Comics Features

REVIEW: The Glory

The Glory has one massive flaw and it would be very remiss of me to continue without addressing it straight off the bat. You ready? Ok, here it comes, both barrels… It’s a One Shot. Now I don’t have anything against One Shot’s, far from it in fact. My issue with The Glory is this: it’s so bloody good it seems almost a crime to have only one issue. I will largely be avoiding spoilers as I believe the pay-off at the end is well worth keeping a surprise, so let’s start by giving a brief overview of the plot.

The Glory details the meeting of two former associates: Andy who has recently been released from a long stretch in prison and Todd, Andy’s ex-partner who let Andy take the rap for a job that went wrong, a job that is never divested to the audience. Much of the comic takes place between the two men in one of their old haunts, a bar called ‘The Choice’, a metaphorical nod towards the crescendo of the narrative if ever I’ve seen one. What transpires is a narrative bread trail, the audience like Andy unaware as to the true nature of Todd wanting to meet his ex-embittered partner in crime. As the narrative progresses, tempers flare largely due to Todd’s ambiguous agenda, the real reason he contacted his estranged criminal partner a mystery right up until the very last few pages of the one shot.

What transpires truly takes the audience by surprise; I myself was taken aback, a feat which is largely dependent upon the writer Glenn Moane and his expert handling of the story, information drip fed to the reader. I often find the best mysteries are those that write the clues in plain site, the reader so caught up in events, wanting to power on, that they miss the aforementioned breadcrumbs.

The story is rivalled only by its fantastic artwork, the panels expertly illustrated serve to engage the reader further. As the story progresses, we begin to understand that Todd is besotted with Andy, bestowing upon his ex-partner a God like level of adoration. Todd’s obsession with Andy’s legacy and severe hero worship culminate in a macarbe plan to attain such a legacy himself. Andy,who wants nothing more than to leave his past life behind him, is unsurprisingly reluctant to help. Todd’s level of admiration sickens Andy, largely due to the fact that he himself is ashamed of his violent history of criminality and poor choices.

The main focus throughout The Glory, or rather the ethical dilemma, is a simple one: can one every truly escape their past? The Glory would suggest not. The ethical quandary is never truly answered, serving more as an allegory than as a definitive life lesson, the ending itself offering little in the way of closure for its audience.

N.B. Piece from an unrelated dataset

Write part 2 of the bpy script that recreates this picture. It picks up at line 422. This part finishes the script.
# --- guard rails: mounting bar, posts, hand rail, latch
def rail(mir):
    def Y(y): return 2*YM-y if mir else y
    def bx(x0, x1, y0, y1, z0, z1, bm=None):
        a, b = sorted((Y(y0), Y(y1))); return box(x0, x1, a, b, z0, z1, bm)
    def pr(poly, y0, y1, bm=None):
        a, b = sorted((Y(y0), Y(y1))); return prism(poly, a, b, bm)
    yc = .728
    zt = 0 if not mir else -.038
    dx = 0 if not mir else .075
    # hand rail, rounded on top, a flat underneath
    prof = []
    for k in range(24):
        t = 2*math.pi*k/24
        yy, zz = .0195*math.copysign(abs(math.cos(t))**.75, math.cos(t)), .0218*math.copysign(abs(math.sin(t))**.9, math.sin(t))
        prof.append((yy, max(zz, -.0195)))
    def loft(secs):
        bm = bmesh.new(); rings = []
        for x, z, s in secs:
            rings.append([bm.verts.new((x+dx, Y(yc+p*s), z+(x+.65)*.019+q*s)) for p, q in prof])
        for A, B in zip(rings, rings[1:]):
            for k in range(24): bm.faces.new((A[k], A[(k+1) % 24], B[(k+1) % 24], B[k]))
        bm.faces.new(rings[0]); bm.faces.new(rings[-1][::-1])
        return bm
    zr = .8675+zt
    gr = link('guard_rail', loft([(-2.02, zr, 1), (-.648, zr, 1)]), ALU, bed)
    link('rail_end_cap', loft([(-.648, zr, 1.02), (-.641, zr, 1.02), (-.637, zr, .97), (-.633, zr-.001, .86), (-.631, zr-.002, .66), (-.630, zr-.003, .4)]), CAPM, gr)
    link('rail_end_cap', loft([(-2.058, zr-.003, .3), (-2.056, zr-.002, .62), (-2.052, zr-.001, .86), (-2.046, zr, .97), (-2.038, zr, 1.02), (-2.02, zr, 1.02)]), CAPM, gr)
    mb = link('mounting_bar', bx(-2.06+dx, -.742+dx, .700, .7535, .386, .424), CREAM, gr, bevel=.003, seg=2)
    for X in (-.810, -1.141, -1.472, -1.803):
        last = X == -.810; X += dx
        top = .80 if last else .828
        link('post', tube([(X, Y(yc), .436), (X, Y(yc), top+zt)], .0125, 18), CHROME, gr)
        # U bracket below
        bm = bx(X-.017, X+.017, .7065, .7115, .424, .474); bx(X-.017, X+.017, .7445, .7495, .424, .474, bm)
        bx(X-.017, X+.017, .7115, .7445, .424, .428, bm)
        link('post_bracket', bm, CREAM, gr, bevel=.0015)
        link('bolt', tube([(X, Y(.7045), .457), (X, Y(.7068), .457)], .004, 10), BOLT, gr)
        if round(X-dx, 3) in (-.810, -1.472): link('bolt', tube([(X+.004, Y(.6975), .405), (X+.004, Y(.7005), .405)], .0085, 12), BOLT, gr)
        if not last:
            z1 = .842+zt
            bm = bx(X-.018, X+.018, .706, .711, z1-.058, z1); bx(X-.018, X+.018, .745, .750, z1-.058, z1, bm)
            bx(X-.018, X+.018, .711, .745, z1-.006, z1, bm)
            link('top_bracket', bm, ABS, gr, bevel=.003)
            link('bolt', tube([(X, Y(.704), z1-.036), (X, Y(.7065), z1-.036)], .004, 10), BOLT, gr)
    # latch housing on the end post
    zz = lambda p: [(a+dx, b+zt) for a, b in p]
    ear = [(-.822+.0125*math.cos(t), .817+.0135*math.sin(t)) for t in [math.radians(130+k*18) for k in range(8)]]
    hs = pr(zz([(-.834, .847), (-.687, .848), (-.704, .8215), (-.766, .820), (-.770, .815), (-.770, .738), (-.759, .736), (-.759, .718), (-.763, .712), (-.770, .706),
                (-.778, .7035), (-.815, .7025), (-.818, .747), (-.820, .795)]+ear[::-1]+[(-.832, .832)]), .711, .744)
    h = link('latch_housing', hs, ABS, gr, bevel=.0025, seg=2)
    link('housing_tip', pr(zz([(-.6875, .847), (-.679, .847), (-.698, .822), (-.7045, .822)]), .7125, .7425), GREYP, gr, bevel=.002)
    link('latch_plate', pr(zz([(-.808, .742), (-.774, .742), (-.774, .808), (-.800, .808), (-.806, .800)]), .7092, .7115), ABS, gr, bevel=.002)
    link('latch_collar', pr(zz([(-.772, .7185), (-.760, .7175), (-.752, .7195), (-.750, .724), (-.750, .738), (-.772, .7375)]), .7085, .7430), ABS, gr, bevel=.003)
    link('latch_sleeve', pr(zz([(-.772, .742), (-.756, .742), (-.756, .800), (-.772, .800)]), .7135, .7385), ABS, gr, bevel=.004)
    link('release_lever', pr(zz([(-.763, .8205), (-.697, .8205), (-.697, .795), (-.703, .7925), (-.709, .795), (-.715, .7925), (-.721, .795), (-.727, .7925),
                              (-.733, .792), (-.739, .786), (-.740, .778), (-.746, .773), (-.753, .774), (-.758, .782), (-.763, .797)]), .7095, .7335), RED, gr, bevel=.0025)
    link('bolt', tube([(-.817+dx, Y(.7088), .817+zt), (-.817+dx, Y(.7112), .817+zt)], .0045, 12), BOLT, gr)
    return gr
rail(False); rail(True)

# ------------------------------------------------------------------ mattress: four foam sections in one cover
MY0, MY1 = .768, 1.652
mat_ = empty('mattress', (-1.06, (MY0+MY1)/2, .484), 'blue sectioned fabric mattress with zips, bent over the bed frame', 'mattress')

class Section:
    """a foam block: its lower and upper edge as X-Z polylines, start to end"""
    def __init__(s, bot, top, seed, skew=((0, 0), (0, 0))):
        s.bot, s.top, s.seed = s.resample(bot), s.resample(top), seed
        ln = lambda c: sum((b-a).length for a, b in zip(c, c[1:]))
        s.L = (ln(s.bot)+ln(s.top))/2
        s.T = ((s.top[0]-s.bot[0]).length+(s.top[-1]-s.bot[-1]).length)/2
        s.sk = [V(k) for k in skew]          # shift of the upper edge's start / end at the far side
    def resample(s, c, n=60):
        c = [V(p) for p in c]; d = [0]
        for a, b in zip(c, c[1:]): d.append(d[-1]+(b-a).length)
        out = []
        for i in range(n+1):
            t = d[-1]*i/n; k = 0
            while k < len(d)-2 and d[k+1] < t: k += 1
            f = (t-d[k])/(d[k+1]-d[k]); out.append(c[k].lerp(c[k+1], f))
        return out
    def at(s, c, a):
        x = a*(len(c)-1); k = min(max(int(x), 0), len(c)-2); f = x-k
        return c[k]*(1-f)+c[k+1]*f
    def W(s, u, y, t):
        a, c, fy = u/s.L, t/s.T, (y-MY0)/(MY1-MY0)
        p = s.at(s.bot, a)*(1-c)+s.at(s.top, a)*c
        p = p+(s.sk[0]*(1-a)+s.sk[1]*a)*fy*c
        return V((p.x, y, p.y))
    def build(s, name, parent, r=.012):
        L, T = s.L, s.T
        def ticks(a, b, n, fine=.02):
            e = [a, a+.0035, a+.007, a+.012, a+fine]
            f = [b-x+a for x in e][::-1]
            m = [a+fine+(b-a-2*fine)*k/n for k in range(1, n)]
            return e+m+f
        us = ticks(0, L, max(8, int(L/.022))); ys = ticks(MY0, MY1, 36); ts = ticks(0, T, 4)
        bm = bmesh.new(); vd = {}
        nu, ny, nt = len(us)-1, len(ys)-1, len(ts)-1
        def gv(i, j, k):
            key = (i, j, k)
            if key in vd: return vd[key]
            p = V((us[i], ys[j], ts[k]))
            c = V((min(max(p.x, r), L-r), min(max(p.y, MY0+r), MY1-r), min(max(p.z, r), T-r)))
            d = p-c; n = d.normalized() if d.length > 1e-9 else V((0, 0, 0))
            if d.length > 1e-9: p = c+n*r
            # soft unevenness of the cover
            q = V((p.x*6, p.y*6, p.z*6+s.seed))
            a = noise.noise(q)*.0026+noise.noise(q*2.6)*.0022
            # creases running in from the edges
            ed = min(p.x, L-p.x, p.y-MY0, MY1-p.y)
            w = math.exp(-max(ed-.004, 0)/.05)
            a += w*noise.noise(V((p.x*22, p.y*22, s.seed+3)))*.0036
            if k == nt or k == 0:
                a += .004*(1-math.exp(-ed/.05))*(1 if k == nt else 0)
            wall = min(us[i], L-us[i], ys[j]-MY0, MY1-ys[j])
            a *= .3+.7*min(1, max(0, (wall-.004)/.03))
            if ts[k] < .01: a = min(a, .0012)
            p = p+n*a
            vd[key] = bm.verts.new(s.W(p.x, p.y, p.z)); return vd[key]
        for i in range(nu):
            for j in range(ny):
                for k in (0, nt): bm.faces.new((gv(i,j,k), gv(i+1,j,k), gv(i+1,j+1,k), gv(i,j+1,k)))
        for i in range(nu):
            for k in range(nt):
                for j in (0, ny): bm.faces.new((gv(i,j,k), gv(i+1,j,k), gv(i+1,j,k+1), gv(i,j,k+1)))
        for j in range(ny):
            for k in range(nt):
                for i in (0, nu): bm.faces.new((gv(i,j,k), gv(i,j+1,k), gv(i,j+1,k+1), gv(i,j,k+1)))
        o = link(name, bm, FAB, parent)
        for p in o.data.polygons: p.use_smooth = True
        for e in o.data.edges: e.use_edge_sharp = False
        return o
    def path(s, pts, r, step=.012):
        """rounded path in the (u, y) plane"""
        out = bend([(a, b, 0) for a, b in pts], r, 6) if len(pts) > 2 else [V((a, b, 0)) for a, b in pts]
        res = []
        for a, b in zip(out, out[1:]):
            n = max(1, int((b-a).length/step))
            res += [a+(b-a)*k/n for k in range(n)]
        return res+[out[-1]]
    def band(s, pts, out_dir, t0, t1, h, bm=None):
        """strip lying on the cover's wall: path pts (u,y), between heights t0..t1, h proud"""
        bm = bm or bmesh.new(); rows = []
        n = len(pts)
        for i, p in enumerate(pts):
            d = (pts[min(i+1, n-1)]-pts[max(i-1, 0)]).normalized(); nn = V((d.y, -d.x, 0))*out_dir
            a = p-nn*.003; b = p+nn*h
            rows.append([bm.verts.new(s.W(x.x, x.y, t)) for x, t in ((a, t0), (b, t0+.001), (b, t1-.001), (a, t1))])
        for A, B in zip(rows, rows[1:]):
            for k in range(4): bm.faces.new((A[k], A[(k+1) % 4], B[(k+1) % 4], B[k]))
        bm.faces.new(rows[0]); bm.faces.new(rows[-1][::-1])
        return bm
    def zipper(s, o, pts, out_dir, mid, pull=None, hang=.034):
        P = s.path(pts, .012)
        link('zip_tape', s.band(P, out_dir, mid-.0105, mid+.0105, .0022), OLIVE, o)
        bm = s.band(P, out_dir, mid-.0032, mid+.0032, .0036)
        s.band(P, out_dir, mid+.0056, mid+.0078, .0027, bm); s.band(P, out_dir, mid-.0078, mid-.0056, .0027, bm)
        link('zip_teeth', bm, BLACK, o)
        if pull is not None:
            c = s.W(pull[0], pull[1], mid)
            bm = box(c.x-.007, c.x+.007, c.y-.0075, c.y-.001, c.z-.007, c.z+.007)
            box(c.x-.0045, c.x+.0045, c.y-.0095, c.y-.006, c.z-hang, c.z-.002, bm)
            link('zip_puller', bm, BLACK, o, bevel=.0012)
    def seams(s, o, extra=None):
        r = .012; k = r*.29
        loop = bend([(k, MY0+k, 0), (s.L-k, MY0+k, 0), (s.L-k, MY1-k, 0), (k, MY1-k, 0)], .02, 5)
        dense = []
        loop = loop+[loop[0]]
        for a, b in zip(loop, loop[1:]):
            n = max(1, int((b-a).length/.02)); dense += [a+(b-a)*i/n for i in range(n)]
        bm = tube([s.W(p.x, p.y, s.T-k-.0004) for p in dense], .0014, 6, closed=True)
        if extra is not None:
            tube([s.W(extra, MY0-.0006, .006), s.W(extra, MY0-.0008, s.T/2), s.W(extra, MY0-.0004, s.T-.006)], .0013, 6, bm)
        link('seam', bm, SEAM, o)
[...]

As mentioned before, The Glory being a one shot is in my opinion both its greatest strength and its biggest flaw. The self contained story offers a story that’s biblical in its ideological plot, Andy a modern day prodigal son returning to a life he actually didn’t miss, Todd the Cain to Andy’s Abel. The comic is a thinking man/woman’s  comic, the more you consider the narrative, the more you get out of it and that’s partly why it has one minor flaw. Said flaw for me is that The Glory demands the readers full attention and requires you to invest so heavily in it’s characters, that when the realisation dawns upon the reader that there is currently no prequel or sequel available, it leaves you with a somewhat hollow feeling. It feels as if one needs more context to be able to bring closure to the story, however maybe perhaps that is Moane’s agenda, after all I’m still thinking about The Glory three weeks on.